Perloff is able to nominate some traits of post-imperial writing in Austria, such as Habsburg nostalgia and the shellshock that the Great War sent out to literature as well. But one could ask what makes these texts different from their counterparts in the Weimar Republic, that ‘workshop for radical ideas’ (p. 13)? The author identifies as the ‘hallmark’ of this literature ‘a profound scepticism about the power of government […] to reform human life’ and observes that irony ‘less linked to satire […] than to a sense of the absurd’ (p. 13) characterizes it. The latter hypothesis is rather questionable given the eminent satirical elements in Kraus and Roth, for example.

An ambitious but curt tour de force such as Perloff’s – barely over two hundred pages in total – must of course exclude important works and details.

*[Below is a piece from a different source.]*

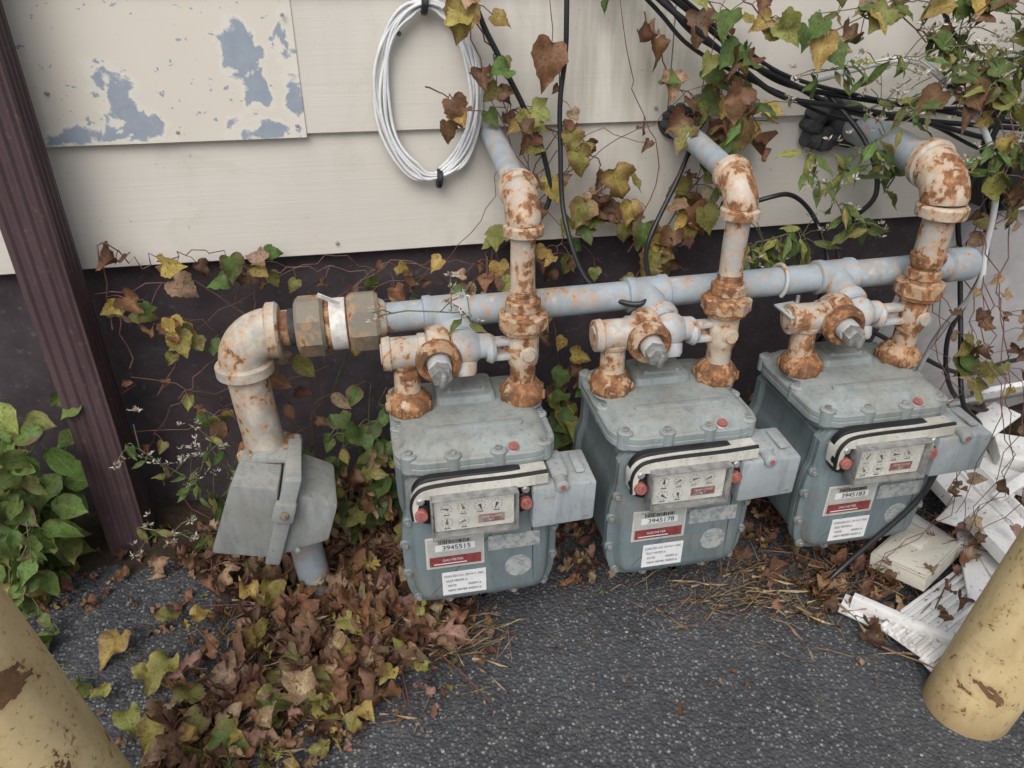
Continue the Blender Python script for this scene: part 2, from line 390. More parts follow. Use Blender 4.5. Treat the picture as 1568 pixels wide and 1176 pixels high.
b.lathe((-.166,HY-.004,.493),(1,0,0),[(0,.037),(.003,.0415),(.016,.0415),(.02,.037)],30,FIT)
b.lathe((-.206,HY-.008,.448),(0,0,-1),[(0,.037),(.003,.0425),(.018,.0425),(.022,.037)],30,ELB)
b.tube([(-.206,HY-.008,.44),(-.197,HY-.014,.29)],.0305,30,ELB)
b.hexn((-.196,HY-.014,.302),(0.05,0,-1),.026,.047,RUST,.4,8)
b.lathe((-.195,HY-.014,.272),(0.05,0,-1),[(0,.038),(.03,.04),(.06,.034)],24,VAL)
b.tube([(-.185,HY-.02,.25),(-.165,HY-.03,.12),(-.16,HY-.033,.10),(-.150,HY-.042,-.02)],[.034,.034,.027,.027],26,PIPE)
b.prism([(-.288,.178),(-.198,.152),(-.172,.285),(-.238,.302)],-.352,[(-.270,.19),(-.19,.165),(-.168,.29),(-.226,.305)],-.235,GRY,.005)
b.prism([(-.190,.150),(-.112,.168),(-.090,.236),(-.148,.266)],-.344,[(-.18,.165),(-.115,.175),(-.097,.24),(-.145,.27)],-.235,GRY,.005)
b.prism([(-.212,.150),(-.190,.145),(-.135,.302),(-.160,.306)],-.361,[(-.212,.155),(-.190,.150),(-.14,.306),(-.160,.309)],-.25,GRY,.003)
b.prism([(-.190,.236),(-.158,.228),(-.147,.262),(-.178,.271)],-.369,[(-.190,.236),(-.158,.228),(-.147,.262),(-.178,.271)],-.355,GRY,.004)
b.hexn((-.168,-.369,.249),(0,-1,0),.005,.007,6)
b.lathe((-.168,-.374,.249),(0,-1,0),[(0,.004),(.004,.0035)],12,6)
b.prism([(-.218,.298),(-.140,.286),(-.144,.300),(-.210,.310)],-.295,[(-.218,.298),(-.140,.286),(-.144,.300),(-.210,.310)],-.225,GRY,.004)
b.lathe((-.160,-.352,.165),(0,-1,0),[(0,.005),(.004,.005),(.005,.003)],12,BLT)
cx=.655; pts=[(cx+.004*math.sin(t),HY-.0275*math.cos(t),hz(cx)+.0275*math.sin(t)) for t in [PI*1.25*i/14-.7 for i in range(15)]]
b.tube(pts,.0035,10,VAL); b.box((cx,HY-.055,hz(cx)-.028),(.034,.055,.004),VAL,Matrix.Rotation(-.1,3,'Y'),bev=.001)
b.lathe((cx+.002,HY-.062,hz(cx)-.028),(0,0,1),[(0,.003),(.028,.003)],8,BLT)
RY=-.30
def riser(x,top=.685,wz=.72,big=False,dxw=.0,seal=True):
    b.lathe((x,RY,.385),(0,0,1),[(0,.020),(.045,.0195),(.05,.0225),(.06,.0245),(.098,.0245),(.104,.022)],26,FIT)
    b.lathe((x+.004,RY-.018,.458),(0,-1,0),[(0,.013),(.006,.013),(.008,.010),(.012,.009)],16,PIPE2)
    b.lathe((x,RY,.487),(0,0,1),[(0,.027),(.003,.033),(.008,.034),(.010,.030)],28,RUST)
    b.hexn((x,RY,.494),(0,0,1),.024,.0385,NUT,.3,8)
    b.lathe((x,RY,.517),(0,0,1),[(0,.030),(.004,.025),(.007,.024)],24,RUST)
    b.hexn((x,RY,.522),(0,0,1),.017,.0275,NUT,.1,8)
    b.lathe((x,RY,.537),(0,0,1),[(0,.0215),(.006,.021),(.008,.0195)],20,RUST)
    for k in range(4): b.lathe((x,RY,.5445+.0028*k),(0,0,1),[(0,.0178),(.0008,.0196),(.0016,.0196),(.0024,.0178)],20,RUST)
    if not big:
        b.tube([(x,RY,.54),(x-.001,RY,.60),(x,RY,top-.04)],.0178,24,PIPE2)
        R=.036; c=Vector((x,RY+R,top-R))
        b.tube(arc(c,(0,-1,0),(0,.12,1),R,12),[.0235]*1+[.025]*11+[.0235],26,FIT)
        b.lathe((x,RY,top-R-.014),(0,0,1),[(0,.021),(.002,.0285),(.014,.029),(.017,.025)],26,FIT)
        b.lathe((x,RY+R-.004,top+.003),(0,1,.14),[(0,.025),(.003,.029),(.015,.0285),(.017,.021)],26,FIT)
        b.tube([(x,RY+R,top+.002),(x+dxw*.5,-.13,(top+wz)/2+.003),(x+dxw,.03,wz+.003)],.0185,24,PIPE)
        if seal: b.lathe((x+dxw,-.02,wz),(0,1,.1),[(0,.020),(.006,.027),(.02,.028)],18,BLK)
    else:
        b.lathe((x,RY,.542),(0,0,1),[(0,.022),(.012,.027),(.02,.027),(.022,.023)],24,RUST)
        b.tube([(x,RY,.56),(x,RY,.63)],.0235,26,PIPE2)
        R=.046; c=Vector((x,RY+R,.690-R))
        b.lathe((x,RY,.622),(0,0,1),[(0,.025),(.003,.037),(.018,.038),(.022,.034)],28,FIT)
        b.tube(arc(c,(0,-1,0),(0,.08,1),R,12),[.032]+[.0345]*11+[.033],28,FIT)
        b.lathe((x,RY+R-.006,.692),(0,1,.08),[(0,.034),(.004,.039),(.018,.038),(.02,.031)],28,ELB)
        b.tube([(x,RY+R,.693),(x,-.13,.704),(x,.03,.716)],.0275,26,PIPE)
        b.lathe((x,-.045,.708),(0,1,.08),[(0,.030),(.01,.038),(.05,.040)],18,BLK)
riser(.209,dxw=.004,seal=False); riser(.5325,.690,.722,dxw=.006); riser(.871,big=True)
def inlet(xc,xl):
    z=.468
    b.lathe((xl,RY,.385),(0,0,1),[(0,.020),(.06,.0195),(.064,.023),(.07,.024)],24,FIT)
    b.lathe((xl-.034,RY,z),(1,0,0),[(0,.018),(.001,.0245),(.012,.026),(.014,.024),(.052,.024),(.054,.027),(.064,.027),(.067,.022)],26,PIPE2)
    b.lathe((xl-.036,RY,z),(1,0,0),[(0,.015),(.004,.018)],20,FIT)
    b.lathe((xl+.030,RY,z),(1,0,0),[(0,.024),(.004,.033),(.014,.037),(.026,.037),(.034,.033),(.038,.024)],28,FIT)
    b.lathe((xl+.046,RY-.022,z-.002),(0,-1,-.12),[(0,.033),(.012,.034),(.020,.031),(.022,.024),(.016,.020),(.012,.018)],26,RUST)
    b.lathe((xl+.046,RY-.03,z-.004),(0,-1,-.12),[(0,.018),(.022,.017),(.024,.014)],20,VAL)
    b.hexn((xl+.046,RY-.05,z-.007),(0,-1,-.12),.022,.0165,BLT,.3)
    b.box((xl+.047,RY-.074,z-.010),(.008,.018,.022),BLT,Matrix.Rotation(.25,3,'Y'),bev=.002)
    b.lathe((xl+.064,RY,z),(1,0,0),[(0,.022),(.006,.029),(.018,.032),(.030,.030),(.040,.024),(.046,.019),(.062,.018)],28,VAL)
    b.lathe((xl+.086,RY-.02,z-.016),(0,-.6,-1),[(0,.018),(.014,.016),(.02,.012)],20,VAL)
    hx=xc-.02
    b.tube([(xl+.078,RY+.004,z+.01),((xl+.078+hx)/2,RY+.030,z+.022),(hx,HY,hz(hx)+.004)],[.026,.024,.024],24,PIPE)
    b.lathe((xl+.079,RY+.006,z+.012),(Vector((hx-xl-.079,HY-RY,.02))),[(0,.025),(.004,.0295),(.014,.0295),(.016,.025)],24,VAL)
def bar(x0,x1,z=.462):
    m=(x0+x1)/2; w=x1-x0
    b.box((m,RY-.002,z+.012),(w,.020,.010),VAL,bev=.003); b.box((m,RY-.002,z-.012),(w,.020,.010),VAL,bev=.003)
    b.box((m,RY+.004,z),(w,.006,.022),PIPE2,bev=.001)
    b.lathe((x0-.002,RY,z),(1,0,0),[(0,.019),(.008,.023),(.014,.019)],20,VAL)
for xc,xl,xr in ((.12,.032,.209),(.443,.3535,.5325),(.775,.678,.871)):
    inlet(xc,xl); bar(xl+.122,xr-.018)
b.obj('pipework',mats,MF,35)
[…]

Still, The Edge of Irony bears interesting observations and insights, for instance, the focus on rituals (p. 58, p. 64 et passim) in Radetzky March, or when Perloff calls Kraus’s Martian-martial drama a ‘differential text – a text that is neither single nor autonomous but rather a set of variants’ (p. 26). On the other hand, Perloff provides a rather super-ficial treatment of Musil’s inexhaustibly masterful novel that many call one of the best books ever written. Also, the analysis of Celan’s opaque poetry is watered down to his love affair with another poet, Ingeborg Bachmann. And it is a particular weakness that Perloff can’t decide whether to concentrate on the First or Second Republic in Austria, but goes for a risky – and unclarified – overlap instead, which makes sense in some cases (e.g. Wittgenstein’s), in others (such as Celan’s) not.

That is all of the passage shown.